*Work required*. Return, without pictures, the lines from the start of the data through the one that contains "floor_things()".
------------------------------
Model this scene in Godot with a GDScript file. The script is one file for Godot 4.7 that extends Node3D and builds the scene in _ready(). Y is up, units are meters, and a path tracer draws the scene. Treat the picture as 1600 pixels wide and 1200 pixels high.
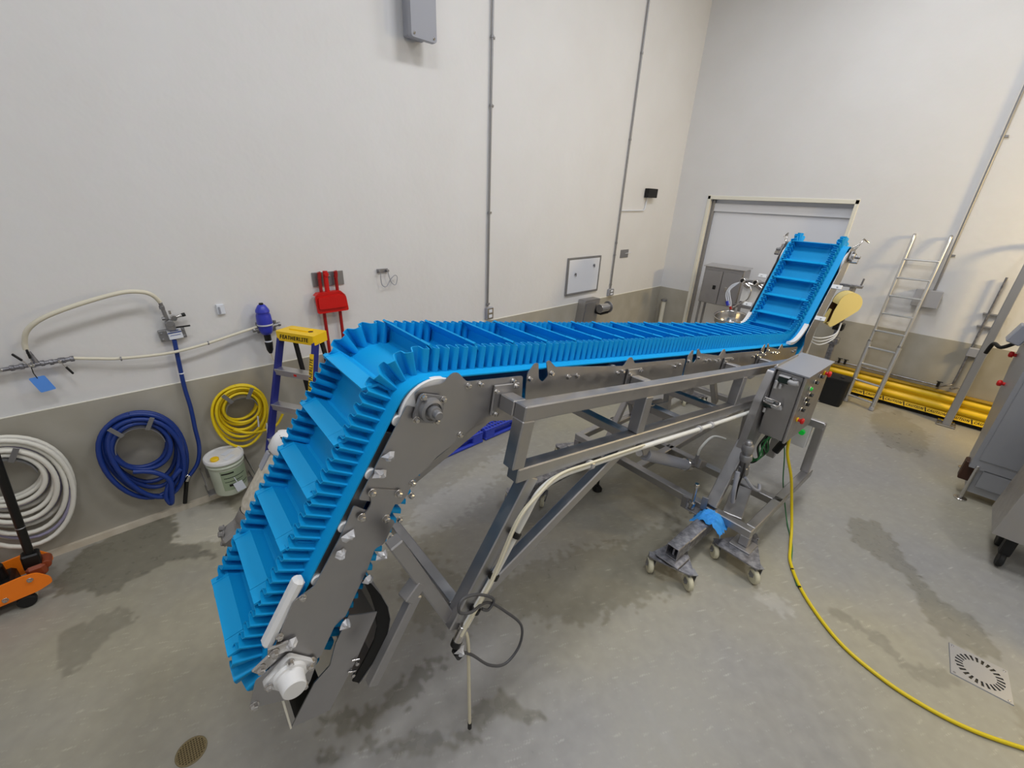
extends Node3D
# A food plant room with a blue corrugated-sidewall incline conveyor. Units are metres, y up.

const WALL_Z := -4.343      # face of the left wall
const WALL_X := 8.426       # face of the far wall
const DADO := 1.22          # height of the grey wall coating
const CENTRE := -1.735      # middle plane of the conveyor, in its own axes
var M := {}
var names := {}
var machine: Node3D
var rng := RandomNumberGenerator.new()


func _ready() -> void:
	rng.seed = 7
	camera_and_light()
	make_materials()
	room()
	lamps()
	conveyor()
	left_wall_things()
	far_wall_things()
	floor_things()


func camera_and_light() -> void:
	var cam := Camera3D.new()
	cam.name = "camera"
	cam.position = Vector3(0, 2.8, 0)
	cam.rotation = Vector3(-0.416128, -0.771165, 0.044792)
	cam.fov = 84.47
	cam.near = 0.05
	cam.far = 60.0
	add_child(cam)
	cam.current = true
	var we := WorldEnvironment.new()
	we.name = "world_environment"
	var e := Environment.new()
	e.background_mode = Environment.BG_COLOR
	e.background_color = Color(0.02, 0.02, 0.02)
	e.tonemap_mode = Environment.TONE_MAPPER_LINEAR
	e.tonemap_exposure = 0.55
	e.sdfgi_enabled = true
	e.ssao_enabled = true
	e.ssil_enabled = true
	we.environment = e
	add_child(we)


# ceiling fixtures: [x, z, energy, colour]; each a glowing panel with an area light of its size below it
const CEILING_Y := 7.0
func lamps() -> void:
	var k := 0
	for f in [[0.2, -0.7, 13.0, 0], [3.4, -0.9, 16.0, 0], [6.0, -1.2, 12.0, 0], [0.4, 2.6, 4.0, 0], [3.4, 2.6, 10.0, 0], [-2.4, 0.2, 6.0, 0]]:
		lamp(Vector3(f[0], 6.55, f[1]), Vector3(-PI / 2, 0, 0), f[2], Vector2(1.2, 0.6), Color(0.985, 0.99, 1.0), ["over the tail end of the conveyor", "over the middle of the conveyor", "over the raised head of the conveyor", "behind the camera side on the left", "over the floor drain", "near the rear wall"][k])
		k += 1
	lamp(Vector3(7.3, 3.5, 3.0), Vector3(-0.62, -0.30, 0), 20.0, Vector2(0.5, 0.3), Color(1.0, 0.88, 0.62), "aimed at the yellow guard rail, warm coloured")


func lamp(at: Vector3, turn: Vector3, energy: float, size: Vector2, c: Color, where: String) -> void:
	var o := thing("ceiling_light", "white flat panel light hung " + where, "light", at)
	o.rotation = turn
	var s := S()
	box(s, Vector3(0, 0, 0.045), Vector3(size.x + 0.08, size.y + 0.08, 0.07), Basis(), 0.01)
	put("housing", s, M.white_metal, o)
	s = S()
	box(s, Vector3(0, 0, 0.006), Vector3(size.x, size.y, 0.01), Basis(), 0.002)
	var m := StandardMaterial3D.new()
	m.albedo_color = Color(0.9, 0.9, 0.9)
	m.emission_enabled = true
	m.emission = c
	m.emission_energy_multiplier = 2.0
	put("diffuser", s, m, o)
	if turn.x < -1.0:
		for sx in [-0.4, 0.4]:
			s = S()
			tube(s, [Vector3(sx, 0, 0.08), Vector3(sx, 0, CEILING_Y - at.y)], 0.006, 6)
			put("hanger", s, M.steel, o)
	else:
		s = S()
		tube(s, [Vector3(0, 0, 0.07), Vector3(0, 0, 0.3), Vector3(0, 0.3, 0.5)], 0.02, 8)
		put("bracket", s, M.steel, o)
	var l := AreaLight3D.new()
	l.name = "area_light"
	l.area_size = size
	l.light_color = c
	l.light_energy = energy
	l.area_range = 30.0
	l.shadow_enabled = true
	l.position = Vector3(0, 0, -0.012)
	o.add_child(l)


# ------------------------------------------------------------------ helpers
func numbered(n: String) -> String:
	if not names.has(n):
		names[n] = 0
		return n
	names[n] += 1
	return "%s_%03d" % [n, names[n]]


func thing(called: String, label: String, category: String, at := Vector3.ZERO, turn := 0.0, group := "") -> Node3D:
	var o := Node3D.new()
	o.name = numbered(called)
	add_child(o, true)
	o.position = at
	o.rotation.y = turn
	o.set_meta("label", label)
	o.set_meta("category", category)
	if group:
		o.set_meta("group", group)
	return o


func structure(called: String, s: SurfaceTool, m: Material, label := "") -> MeshInstance3D:
	var o := put(called, s, m, self)
	o.set_meta("kind", "structure")
	if label:
		o.set_meta("label", label)
	return o


func put(called: String, s: SurfaceTool, m: Material, parent: Node, at := Vector3.ZERO) -> MeshInstance3D:
	s.generate_normals()
	s.set_material(m)
	var o := MeshInstance3D.new()
	o.mesh = s.commit()
	o.name = called
	o.position = at
	parent.add_child(o, true)
	return o


# a part of the conveyor: its shape is given in conveyor axes (x along, y up, z across)
func mp(called: String, s: SurfaceTool, m: Material, parent: Node = null) -> MeshInstance3D:
	return put(called, s, m, parent if parent else machine, Vector3.ZERO if parent else -BASE)


func S() -> SurfaceTool:
	var s := SurfaceTool.new()
	s.begin(Mesh.PRIMITIVE_TRIANGLES)
	s.set_smooth_group(-1)
	return s


# counter-clockwise seen from outside
func tri(s: SurfaceTool, a: Vector3, b: Vector3, c: Vector3) -> void:
	s.add_vertex(a)
	s.add_vertex(c)
	s.add_vertex(b)


func quad(s: SurfaceTool, a: Vector3, b: Vector3, c: Vector3, d: Vector3) -> void:
	tri(s, a, b, c)
	tri(s, a, c, d)


# chamfered box
func box(s: SurfaceTool, c: Vector3, size: Vector3, b := Basis(), ch := 0.003) -> void:
	var h := size / 2
	ch = minf(ch, minf(h.x, minf(h.y, h.z)) * 0.6)
	s.set_smooth_group(-1)
	var p := func(sx: float, sy: float, sz: float, ax: int) -> Vector3:
		var v := Vector3(sx * (h.x - (0.0 if ax == 0 else ch)), sy * (h.y - (0.0 if ax == 1 else ch)), sz * (h.z - (0.0 if ax == 2 else ch)))
		return c + b * v
	for ax in 3:
		for sg in [-1.0, 1.0]:
			var q := []
			for k in [[-1, -1], [1, -1], [1, 1], [-1, 1]]:
				var v := [0.0, 0.0, 0.0]
				v[ax] = sg
				v[(ax + 1) % 3] = float(k[0])
				v[(ax + 2) % 3] = float(k[1])
				q.append(p.call(v[0], v[1], v[2], ax))
			if sg > 0:
				quad(s, q[0], q[1], q[2], q[3])
			else:
				quad(s, q[3], q[2], q[1], q[0])
	if ch <= 0.0:
		return
	for ax in 3:   # edges parallel to ax
		var u := (ax + 1) % 3
		var w := (ax + 2) % 3
		for su in [-1.0, 1.0]:
			for sw in [-1.0, 1.0]:
				var q := []
				for k in [[-1.0, u], [1.0, u], [1.0, w], [-1.0, w]]:
					var v := [0.0, 0.0, 0.0]
					v[ax] = k[0]
					v[u] = su
					v[w] = sw
					q.append(p.call(v[0], v[1], v[2], k[1]))
				if su * sw > 0:
					quad(s, q[3], q[2], q[1], q[0])
				else:
					quad(s, q[0], q[1], q[2], q[3])
	for sx in [-1.0, 1.0]:
		for sy in [-1.0, 1.0]:
			for sz in [-1.0, 1.0]:
				var a: Vector3 = p.call(sx, sy, sz, 0)
				var d: Vector3 = p.call(sx, sy, sz, 1)
				var e: Vector3 = p.call(sx, sy, sz, 2)
				if sx * sy * sz > 0:
					tri(s, a, d, e)
				else:
					tri(s, a, e, d)


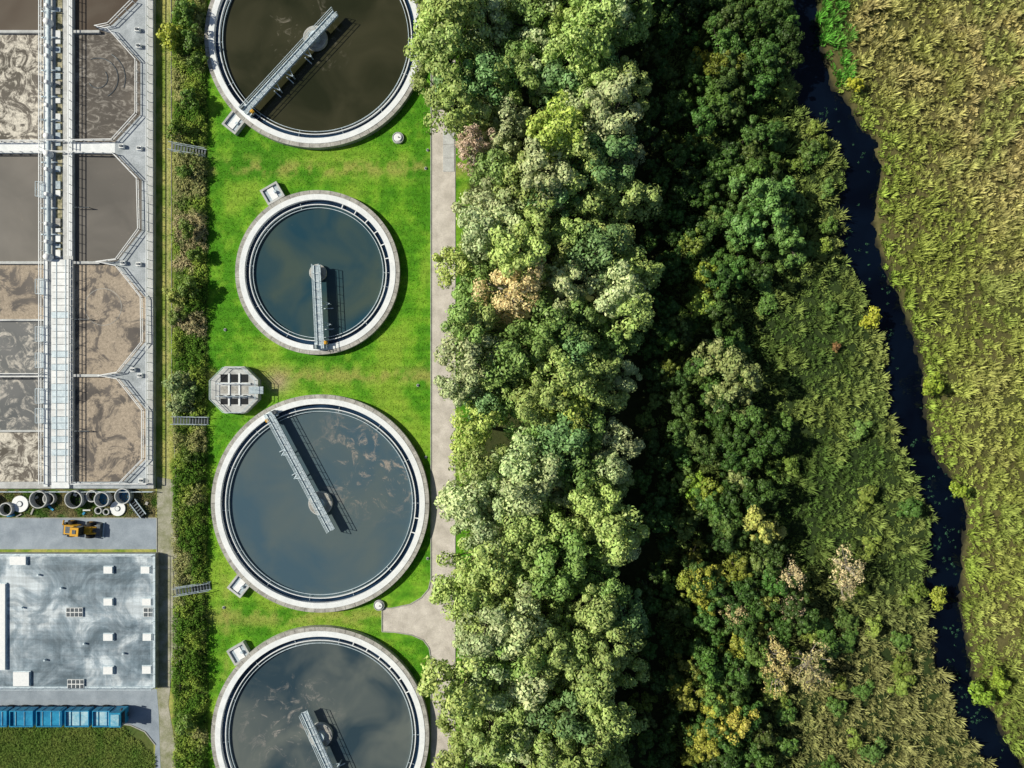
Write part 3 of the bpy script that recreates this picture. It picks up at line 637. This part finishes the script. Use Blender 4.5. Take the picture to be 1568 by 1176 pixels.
------------------------------
*Right answer*.
Model this scene in Godot with a GDScript file. The script is one file for Godot 4.7 that extends Node3D and builds the scene in _ready(). Y is up, units are meters, and a path tracer draws the scene. Treat the picture as 1600 pixels wide and 1200 pixels high.
extends Node3D
# A food plant room with a blue corrugated-sidewall incline conveyor. Units are metres, y up.

const WALL_Z := -4.343      # face of the left wall
const WALL_X := 8.426       # face of the far wall
const DADO := 1.22          # height of the grey wall coating
const CENTRE := -1.735      # middle plane of the conveyor, in its own axes
var M := {}
var names := {}
var machine: Node3D
var rng := RandomNumberGenerator.new()


func _ready() -> void:
	rng.seed = 7
	camera_and_light()
	make_materials()
	room()
	lamps()
	conveyor()
	left_wall_things()
	far_wall_things()
	floor_things()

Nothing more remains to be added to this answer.